For the foregoing reasons, Mr. Holloway’s sentence is affirmed.

Affirmed.

1

. Mr. Holloway had access to information about the investigation solely through his service as a grand juror.

2

. See infra p. 372 for text of the statute.

3

. The Application Note to U.S.S.G. § 2J1.1 states that

[b]ecause misconduct constituting contempt varies significantly and the nature of the contemptuous conduct, the circumstances under which the contempt was committed, the effect the misconduct had on the administration of justice, and the need to vindicate the authority of the court are highly context-dependent, the Commission has not provided a specific guideline for this offense.
4

.See infra p. 372 for text of the guideline. We also note that Mr. Holloway made no attempt to demonstrate to the district court that he was unable to pay a fine.

5

. Indeed, statutory maximum and minimum limits provide the outer bounds for sentences, even when a sentence calculated under the Guidelines is contrary to those specified amounts. U.S.S.G. § 5G1.1; United States v. Schuster, 948 F.2d 313, 314 (7th Cir.1991): United States v. Macias, 930 F.2d 567, 571 (7th Cir.1991).

6

. As noted above, the question presented here is one of first impression for this court. The Eleventh Circuit, however, has recently been confronted with this same issue. In United States v. White, the Eleventh Circuit concluded that the language of 18 U.S.C. § 401 is controlling over the mandatory fine provision in U.S.S.G. § 5E1.2(a). 980 F.2d 1400, 1401 (11th Cir.1993). The court premised its holding on the principle that the Guidelines cannot authorize imposition of a fine in the face of contrary express statutory authority. Id. It found that § 401 was such authority. The court's truncated analysis prevents us from discerning whether the court followed precisely the same analytical path as the one we utilize today. The White court did not address § 3551(a) and the exception noted there.

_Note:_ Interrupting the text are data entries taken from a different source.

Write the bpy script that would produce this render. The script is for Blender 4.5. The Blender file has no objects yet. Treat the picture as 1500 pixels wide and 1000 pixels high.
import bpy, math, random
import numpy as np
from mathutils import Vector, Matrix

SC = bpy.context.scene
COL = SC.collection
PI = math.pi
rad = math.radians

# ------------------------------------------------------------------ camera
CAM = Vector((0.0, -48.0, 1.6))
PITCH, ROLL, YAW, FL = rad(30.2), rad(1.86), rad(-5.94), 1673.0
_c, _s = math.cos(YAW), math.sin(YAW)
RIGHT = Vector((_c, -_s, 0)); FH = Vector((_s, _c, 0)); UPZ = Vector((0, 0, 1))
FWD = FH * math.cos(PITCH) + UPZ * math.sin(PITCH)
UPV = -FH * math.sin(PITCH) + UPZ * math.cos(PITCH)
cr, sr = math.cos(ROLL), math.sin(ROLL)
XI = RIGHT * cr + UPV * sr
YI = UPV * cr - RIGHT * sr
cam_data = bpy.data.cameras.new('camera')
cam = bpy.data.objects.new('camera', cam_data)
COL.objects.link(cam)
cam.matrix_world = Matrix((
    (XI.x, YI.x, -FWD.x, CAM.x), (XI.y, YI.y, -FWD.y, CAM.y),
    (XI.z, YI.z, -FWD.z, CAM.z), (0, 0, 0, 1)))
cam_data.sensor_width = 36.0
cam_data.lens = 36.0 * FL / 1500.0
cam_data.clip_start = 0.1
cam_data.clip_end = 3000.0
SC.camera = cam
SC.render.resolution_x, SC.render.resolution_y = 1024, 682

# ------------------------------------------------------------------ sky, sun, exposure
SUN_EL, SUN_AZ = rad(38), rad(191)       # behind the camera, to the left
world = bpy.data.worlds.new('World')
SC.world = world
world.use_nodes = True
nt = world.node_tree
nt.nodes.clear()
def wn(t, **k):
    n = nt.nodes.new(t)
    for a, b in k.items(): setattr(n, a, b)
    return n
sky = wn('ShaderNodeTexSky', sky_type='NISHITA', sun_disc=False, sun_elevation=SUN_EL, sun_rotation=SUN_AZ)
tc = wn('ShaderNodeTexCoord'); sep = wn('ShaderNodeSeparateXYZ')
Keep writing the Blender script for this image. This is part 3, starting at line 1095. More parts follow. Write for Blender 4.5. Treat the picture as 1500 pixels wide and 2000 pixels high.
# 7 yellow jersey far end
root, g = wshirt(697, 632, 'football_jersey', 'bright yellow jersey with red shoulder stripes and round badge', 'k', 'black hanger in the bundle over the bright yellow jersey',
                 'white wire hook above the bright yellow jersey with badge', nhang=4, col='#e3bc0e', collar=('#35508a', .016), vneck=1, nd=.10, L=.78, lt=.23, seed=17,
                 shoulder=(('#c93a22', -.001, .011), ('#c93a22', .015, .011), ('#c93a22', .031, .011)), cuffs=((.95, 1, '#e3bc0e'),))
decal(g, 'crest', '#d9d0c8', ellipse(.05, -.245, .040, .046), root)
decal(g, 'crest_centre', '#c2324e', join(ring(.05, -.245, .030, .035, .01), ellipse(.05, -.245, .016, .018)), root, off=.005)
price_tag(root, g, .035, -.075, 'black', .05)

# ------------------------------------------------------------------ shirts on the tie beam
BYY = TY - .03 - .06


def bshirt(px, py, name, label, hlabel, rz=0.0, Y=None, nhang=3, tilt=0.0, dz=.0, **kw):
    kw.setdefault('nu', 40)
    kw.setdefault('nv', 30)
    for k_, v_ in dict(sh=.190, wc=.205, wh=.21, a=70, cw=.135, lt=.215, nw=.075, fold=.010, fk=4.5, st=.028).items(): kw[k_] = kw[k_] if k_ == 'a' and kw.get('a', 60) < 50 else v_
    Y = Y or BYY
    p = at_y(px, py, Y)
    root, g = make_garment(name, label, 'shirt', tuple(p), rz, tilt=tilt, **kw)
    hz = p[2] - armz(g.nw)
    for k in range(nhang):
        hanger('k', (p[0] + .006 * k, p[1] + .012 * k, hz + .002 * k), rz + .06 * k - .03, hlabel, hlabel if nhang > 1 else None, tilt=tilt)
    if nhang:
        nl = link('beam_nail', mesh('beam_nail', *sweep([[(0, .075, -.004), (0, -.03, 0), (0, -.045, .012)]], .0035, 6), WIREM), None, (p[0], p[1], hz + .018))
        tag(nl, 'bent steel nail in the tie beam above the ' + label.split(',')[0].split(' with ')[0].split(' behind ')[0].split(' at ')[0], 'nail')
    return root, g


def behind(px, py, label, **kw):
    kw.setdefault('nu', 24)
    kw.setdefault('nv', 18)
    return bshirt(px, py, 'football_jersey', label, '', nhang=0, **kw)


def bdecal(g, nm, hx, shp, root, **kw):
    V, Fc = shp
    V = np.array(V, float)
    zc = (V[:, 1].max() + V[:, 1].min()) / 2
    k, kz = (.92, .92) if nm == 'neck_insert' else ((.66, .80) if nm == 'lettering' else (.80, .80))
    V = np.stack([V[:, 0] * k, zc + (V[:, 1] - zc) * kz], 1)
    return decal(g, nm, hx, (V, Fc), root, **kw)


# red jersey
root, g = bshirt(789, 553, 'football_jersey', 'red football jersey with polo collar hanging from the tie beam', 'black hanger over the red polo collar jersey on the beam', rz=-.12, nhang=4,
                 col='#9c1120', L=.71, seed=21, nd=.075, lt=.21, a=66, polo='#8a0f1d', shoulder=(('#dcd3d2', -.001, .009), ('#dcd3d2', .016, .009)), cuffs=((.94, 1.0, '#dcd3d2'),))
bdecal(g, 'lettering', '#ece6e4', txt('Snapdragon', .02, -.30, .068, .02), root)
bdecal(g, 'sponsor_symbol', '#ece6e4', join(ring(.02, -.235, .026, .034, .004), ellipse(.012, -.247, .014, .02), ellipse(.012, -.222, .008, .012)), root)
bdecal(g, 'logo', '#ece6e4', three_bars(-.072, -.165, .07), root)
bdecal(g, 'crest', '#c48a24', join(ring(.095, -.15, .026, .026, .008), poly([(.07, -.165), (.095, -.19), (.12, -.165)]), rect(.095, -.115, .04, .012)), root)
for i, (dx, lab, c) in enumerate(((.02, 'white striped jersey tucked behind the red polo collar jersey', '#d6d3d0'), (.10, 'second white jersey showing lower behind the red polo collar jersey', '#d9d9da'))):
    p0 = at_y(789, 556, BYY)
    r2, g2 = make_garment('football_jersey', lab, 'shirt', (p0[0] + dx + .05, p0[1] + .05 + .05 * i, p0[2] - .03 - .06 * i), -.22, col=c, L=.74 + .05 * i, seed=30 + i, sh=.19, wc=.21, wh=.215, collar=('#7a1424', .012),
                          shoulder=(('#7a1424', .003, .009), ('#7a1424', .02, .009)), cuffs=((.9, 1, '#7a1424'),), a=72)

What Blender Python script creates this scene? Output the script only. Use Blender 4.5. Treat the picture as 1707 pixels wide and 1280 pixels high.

Our colleagues on the Fifth Circuit stated an opposite conclusion, albeit in dicta, in an early case. See United States v. Holmes, 822 F.2d 481, 495-96 (5th Cir.1987). In Holmes, the court said that Congress implicitly repealed the disjunctive sentencing provision in § 401 when it enacted § 3551(b). The court did not examine the language in § 3551(a). Like the Eleventh Circuit, we do not find Holmes to be persuasive.